| VCU | School of Engineering | Sensory Intelligent Lab |

Graduate Standing

  • ENGR 691: Pattern Recognition
    Credits: 3 (3 lecture hours and some project hours)
    Lectures: Wed 2:00 –at ENGB 235


    Description : This course will give an introduction to statistical pattern classification. The fundamental background for the course is probability theory, especially for selected topics on classification and clustering. The course is suitable for students in engineering, mathematics, or computer science who have a basic background in calculus, linear algebra, and probability theory.
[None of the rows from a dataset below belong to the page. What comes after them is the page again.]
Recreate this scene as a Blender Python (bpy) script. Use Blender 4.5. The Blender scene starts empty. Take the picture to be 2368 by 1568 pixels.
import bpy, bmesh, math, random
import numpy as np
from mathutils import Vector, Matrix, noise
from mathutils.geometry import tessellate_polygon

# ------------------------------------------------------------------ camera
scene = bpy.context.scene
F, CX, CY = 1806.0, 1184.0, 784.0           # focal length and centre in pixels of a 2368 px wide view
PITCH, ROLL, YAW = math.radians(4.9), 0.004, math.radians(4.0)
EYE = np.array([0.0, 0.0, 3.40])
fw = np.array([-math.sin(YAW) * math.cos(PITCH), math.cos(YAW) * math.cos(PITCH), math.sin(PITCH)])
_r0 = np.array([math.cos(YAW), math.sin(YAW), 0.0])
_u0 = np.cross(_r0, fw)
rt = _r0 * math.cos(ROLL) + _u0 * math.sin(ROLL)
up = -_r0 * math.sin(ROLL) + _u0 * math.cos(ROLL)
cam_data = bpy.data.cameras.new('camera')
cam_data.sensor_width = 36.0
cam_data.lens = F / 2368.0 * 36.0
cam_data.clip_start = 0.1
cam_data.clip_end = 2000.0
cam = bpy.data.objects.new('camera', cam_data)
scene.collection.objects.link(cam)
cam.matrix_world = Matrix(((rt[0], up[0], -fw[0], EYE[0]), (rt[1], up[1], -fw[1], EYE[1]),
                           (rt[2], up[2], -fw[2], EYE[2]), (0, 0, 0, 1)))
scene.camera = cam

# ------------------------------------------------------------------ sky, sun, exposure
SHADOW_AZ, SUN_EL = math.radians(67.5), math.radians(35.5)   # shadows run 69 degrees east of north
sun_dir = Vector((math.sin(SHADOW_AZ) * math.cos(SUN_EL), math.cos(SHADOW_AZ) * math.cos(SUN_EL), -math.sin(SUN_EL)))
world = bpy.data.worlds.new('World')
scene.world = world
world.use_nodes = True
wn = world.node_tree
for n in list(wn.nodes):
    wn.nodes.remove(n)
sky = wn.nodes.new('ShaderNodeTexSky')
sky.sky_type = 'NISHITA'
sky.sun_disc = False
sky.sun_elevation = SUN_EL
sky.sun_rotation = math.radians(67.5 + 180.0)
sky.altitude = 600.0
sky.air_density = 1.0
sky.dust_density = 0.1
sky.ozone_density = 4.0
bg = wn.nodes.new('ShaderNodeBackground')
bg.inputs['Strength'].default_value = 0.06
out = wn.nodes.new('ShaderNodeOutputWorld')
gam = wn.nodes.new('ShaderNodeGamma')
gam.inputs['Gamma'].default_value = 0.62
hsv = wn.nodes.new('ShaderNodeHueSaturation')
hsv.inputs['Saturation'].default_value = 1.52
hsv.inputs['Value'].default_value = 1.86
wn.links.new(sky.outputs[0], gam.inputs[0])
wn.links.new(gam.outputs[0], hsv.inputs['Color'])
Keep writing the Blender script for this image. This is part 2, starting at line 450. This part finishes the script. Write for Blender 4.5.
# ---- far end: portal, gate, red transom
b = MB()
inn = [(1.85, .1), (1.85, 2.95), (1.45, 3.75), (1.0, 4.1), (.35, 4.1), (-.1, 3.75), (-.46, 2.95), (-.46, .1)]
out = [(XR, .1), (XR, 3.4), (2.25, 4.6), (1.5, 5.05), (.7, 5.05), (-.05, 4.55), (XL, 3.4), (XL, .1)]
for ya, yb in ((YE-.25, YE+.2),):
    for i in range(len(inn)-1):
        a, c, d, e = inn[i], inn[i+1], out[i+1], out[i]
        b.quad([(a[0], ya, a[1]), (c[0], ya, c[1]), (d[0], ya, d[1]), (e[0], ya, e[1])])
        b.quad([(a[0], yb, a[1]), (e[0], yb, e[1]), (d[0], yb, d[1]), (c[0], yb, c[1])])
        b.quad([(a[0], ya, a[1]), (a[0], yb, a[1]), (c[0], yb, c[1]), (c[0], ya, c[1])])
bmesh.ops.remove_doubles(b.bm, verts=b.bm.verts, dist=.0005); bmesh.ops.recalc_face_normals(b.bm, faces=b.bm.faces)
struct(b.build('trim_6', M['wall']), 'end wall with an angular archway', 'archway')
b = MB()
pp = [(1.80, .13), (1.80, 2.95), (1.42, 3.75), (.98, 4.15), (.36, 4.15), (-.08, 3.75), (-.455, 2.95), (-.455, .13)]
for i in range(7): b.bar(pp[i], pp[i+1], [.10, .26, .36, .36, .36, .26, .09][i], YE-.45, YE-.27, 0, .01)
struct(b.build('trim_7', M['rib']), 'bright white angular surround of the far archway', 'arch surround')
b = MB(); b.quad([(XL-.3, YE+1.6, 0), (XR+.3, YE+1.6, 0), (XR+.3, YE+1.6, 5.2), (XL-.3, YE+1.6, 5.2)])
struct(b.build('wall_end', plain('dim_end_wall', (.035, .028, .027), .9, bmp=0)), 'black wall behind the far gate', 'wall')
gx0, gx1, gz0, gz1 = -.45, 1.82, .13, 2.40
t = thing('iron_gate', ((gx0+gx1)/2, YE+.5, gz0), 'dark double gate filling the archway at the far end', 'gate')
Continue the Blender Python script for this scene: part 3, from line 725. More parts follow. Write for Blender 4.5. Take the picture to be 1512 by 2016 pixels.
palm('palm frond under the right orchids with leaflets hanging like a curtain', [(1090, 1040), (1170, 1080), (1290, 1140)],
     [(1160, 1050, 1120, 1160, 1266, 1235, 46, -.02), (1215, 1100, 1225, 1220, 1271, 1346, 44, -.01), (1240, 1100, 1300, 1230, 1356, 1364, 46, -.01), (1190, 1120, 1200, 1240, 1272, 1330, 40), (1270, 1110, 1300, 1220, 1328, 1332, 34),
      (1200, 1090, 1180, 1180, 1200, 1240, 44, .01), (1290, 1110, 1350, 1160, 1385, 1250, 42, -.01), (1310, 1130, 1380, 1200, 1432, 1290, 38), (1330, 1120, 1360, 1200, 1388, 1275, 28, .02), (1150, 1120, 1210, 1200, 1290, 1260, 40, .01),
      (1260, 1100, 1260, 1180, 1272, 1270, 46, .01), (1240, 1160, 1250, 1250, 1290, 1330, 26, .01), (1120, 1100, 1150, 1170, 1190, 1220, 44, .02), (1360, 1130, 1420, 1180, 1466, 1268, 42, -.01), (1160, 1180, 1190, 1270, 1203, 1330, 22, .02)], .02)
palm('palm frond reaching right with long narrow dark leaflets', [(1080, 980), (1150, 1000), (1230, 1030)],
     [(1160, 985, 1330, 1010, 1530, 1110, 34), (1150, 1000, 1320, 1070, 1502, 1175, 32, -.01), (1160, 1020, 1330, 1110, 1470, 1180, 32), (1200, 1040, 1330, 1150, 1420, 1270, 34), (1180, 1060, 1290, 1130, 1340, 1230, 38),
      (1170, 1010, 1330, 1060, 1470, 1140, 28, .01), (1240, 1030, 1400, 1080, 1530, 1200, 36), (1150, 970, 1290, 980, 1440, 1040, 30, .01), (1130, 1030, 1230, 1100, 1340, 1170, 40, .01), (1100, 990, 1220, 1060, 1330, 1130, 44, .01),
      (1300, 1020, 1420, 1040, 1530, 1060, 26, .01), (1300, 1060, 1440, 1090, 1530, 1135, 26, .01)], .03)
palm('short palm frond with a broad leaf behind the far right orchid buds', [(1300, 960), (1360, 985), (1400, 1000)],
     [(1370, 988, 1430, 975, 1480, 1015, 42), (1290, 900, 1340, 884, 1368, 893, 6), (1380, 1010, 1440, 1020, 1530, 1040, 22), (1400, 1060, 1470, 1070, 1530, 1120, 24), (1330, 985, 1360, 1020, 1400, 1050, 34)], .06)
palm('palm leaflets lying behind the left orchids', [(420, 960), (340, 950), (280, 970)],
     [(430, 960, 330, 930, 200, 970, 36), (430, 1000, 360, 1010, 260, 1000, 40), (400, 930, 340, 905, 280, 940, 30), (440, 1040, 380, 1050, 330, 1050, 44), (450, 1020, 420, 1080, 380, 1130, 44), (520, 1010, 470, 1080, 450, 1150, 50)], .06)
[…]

The students should also have some interest in exploring the field of pattern recognition.
    Prerequisites : Graduate Standing, or Instructor's permission


  • ENGR 691/591: Intelligent Systems
    Credits: 3 (3 lecture hours and some project hours)
    Lectures: Tue/Thr 4:00 –at ENGB 235


    Description : The first half of the course will give basic ideas in artificial intelligence from the perspective of building intelligent agents, which the authors in the textbook define as "anything that can be viewed as perceiving its environment through sensors and acting upon the environment through effectors. The second half of the course will give an introduction into autonomous mobile robotic systems. History, motivation, challenges, applications, and practical aspects of robot development will be discussed. The student will work as part of a team to develop one or more autonomous robots to accomplish predefined tasks. The course will cover such topics as problem definition, sensing, actuation, control, mobility, power, and data processing.
    Prerequisites : Graduate Standing, or Instructor's permission


  • ENGR 555: Dynamic & Multivariable Control
    Credits: 3 (3 lecture hours and some project hours)
    Lectures: Tue/Thr 9:30-10:45am –at ENGB 235


    Description : This course covers the use of state space methods to model analog and digital linear and nonlinear systems. Emphasis is placed on the student gaining mathematical modeling experience, performing sensitivity and stability analysis and designing compensators to meet systems specifications. Topics treated will include a review of root locus and frequency design methods, linear algebraic equations, state variable equations, state space design and digital control systems (principles and case studies). The students will use complex dynamic systems for analysis and design. The laboratory will consist of modeling and control demonstrations and experiments single-input/single-output and multivariable systems, analysis and simulation using matlab control toolbox and other control software.
    Prerequisites : Graduate Standing, or MATH 301 Differential Equations, and MATH 310 Linear Algebra or the equivalent.


Undergraduate Standing

  • ENGR 454: Automatic Controls
    Credits: 4 (3 lecture hours and 3 laboratory hours)
    Lectures: Tue/Thr 12:30 – 1:45am at ENGB 104
    Labs: M 5:30-8:30pm at ENGB 308B

    Description : This course covers the design and analysis of linear feedback systems. Emphasis is placed upon the student gaining mathematical modeling experience and performing sensitivity and stability analysis. The use of compensators to meet systems design specifications will be treated. Topics include: an overview and brief history of feedback control, dynamic models, dynamic response, basic properties of feedback, root-locus, frequency response and state space design methods. The laboratory will consist of modeling and control demonstrations and experiments single-input/single-output and multivariable systems, analysis and simulation using matlab/simulink and other control system analysis/design/implementation software. Junior or senior standing mainly for Mechanical, Electrical, and Computer Engineering.
    Prerequisites : EGRE 335, ENGR 305, or ENGR 315


  • ENGR 335: Signals and Systems I
    Credits: 4 (3 lecture hours and 3 hours teaching lab)
    Lectures: Mon/Wed 4:00 –at ENGB 235


    Description : Presents the concept of linear continuous-time and discrete-time signals and systems, their classification, and analysis and design using mathematical models. Topics to be covered: the concepts of linear systems and classification of these systems, continuous-time linear systems and differential and difference equations, convolution, frequency domain analysis of systems, Fourier series and Fourier transforms and their application, and continuous-time to discrete-time conversion, and Laplace transformation and Transfer function representation.
    Prerequisites : ENGR 206 Electric Circuits, ENGR 245 Engineering Programming Using C, and MATH 301 Differential Equations.